Qualcomm is scheduled to report its first-quarter earnings on Wednesday after the market close, with Wall Street anticipating revenue of $12.13 billion despite looming concerns over its long-term partnership with Apple. While the projected sales mark an increase from $11.67 billion in the same period last year, the chipmaker's stock has retreated 15% over the past three months as investors weigh the impact of Apple's push toward internal component manufacturing.

The San Diego-based company is expected to post a net income of $3.07 billion, or $2.85 per share, according to FactSet data. This represents a slight dip in total profit from the $3.18 billion recorded a year earlier, even as per-share earnings edge higher. The results follow a volatile fourth quarter where Qualcomm reported a loss driven by a $5.7 billion tax-related charge, though management expects the new policy to lower cash tax payments in the future.

The Apple Headwinds

Analysts at Mizuho suggest that Apple’s strategic pivot toward in-house hardware could create significant headwinds for Qualcomm through 2026. With consumers becoming increasingly price-sensitive, Mizuho forecasts an 8% decline in iPhone sales by 2026, a trend that directly threatens Qualcomm's most lucrative supply chain relationship. RBC Capital analysts echoed this sentiment, predicting muted sales growth over the next two years as the market share shifts away from the iPhone maker.

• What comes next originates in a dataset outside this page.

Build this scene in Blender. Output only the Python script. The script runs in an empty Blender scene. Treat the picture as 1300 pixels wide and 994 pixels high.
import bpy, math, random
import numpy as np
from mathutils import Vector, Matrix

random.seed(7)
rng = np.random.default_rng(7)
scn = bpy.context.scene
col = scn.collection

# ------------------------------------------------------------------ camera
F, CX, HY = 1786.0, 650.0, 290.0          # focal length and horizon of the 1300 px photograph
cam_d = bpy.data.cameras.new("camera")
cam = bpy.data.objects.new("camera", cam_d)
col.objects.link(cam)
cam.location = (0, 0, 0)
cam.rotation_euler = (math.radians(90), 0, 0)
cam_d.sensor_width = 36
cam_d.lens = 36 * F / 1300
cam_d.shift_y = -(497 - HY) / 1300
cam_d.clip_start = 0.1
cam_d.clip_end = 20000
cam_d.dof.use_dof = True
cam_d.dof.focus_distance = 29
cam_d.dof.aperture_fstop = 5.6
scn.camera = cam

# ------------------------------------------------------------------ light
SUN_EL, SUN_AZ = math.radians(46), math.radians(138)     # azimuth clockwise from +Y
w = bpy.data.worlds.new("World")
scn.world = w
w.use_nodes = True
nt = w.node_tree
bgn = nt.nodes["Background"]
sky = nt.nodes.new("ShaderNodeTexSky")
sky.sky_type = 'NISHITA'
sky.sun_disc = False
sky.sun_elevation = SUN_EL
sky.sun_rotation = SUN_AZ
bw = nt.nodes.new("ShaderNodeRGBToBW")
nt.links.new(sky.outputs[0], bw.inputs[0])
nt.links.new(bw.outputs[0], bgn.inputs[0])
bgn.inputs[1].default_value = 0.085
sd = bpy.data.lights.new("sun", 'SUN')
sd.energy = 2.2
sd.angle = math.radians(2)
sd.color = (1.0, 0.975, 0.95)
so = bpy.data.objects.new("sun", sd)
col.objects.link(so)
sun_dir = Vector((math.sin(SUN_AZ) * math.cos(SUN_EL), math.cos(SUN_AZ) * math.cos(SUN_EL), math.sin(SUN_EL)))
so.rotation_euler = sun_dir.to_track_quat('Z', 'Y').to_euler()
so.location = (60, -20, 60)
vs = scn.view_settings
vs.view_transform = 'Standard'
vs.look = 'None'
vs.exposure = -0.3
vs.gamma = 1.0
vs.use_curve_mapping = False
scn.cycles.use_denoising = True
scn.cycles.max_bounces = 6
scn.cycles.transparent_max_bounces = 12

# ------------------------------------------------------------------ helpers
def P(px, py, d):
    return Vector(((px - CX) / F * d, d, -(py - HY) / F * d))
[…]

Diversification and Future Growth

To offset the potential loss of mobile revenue, Qualcomm is aggressively expanding into new sectors. While the company remains a dominant force in smartphones, it is seeking to diversify its portfolio through several high-growth initiatives:
    • Automotive technology and specialized chipsets for connected vehicles
    • Extended Reality (XR) and Internet of Things (IoT) hardware
  • Data center infrastructure through the acquisition of Alphawave
While the Wednesday report will focus on immediate revenue, the long-term outlook remains tied to these emerging segments. The acquisition of Alphawave in December specifically bolsters Qualcomm’s data center ambitions, though RBC Capital analysts note that it may take several quarters before the segment contributes meaningful revenue to the bottom line.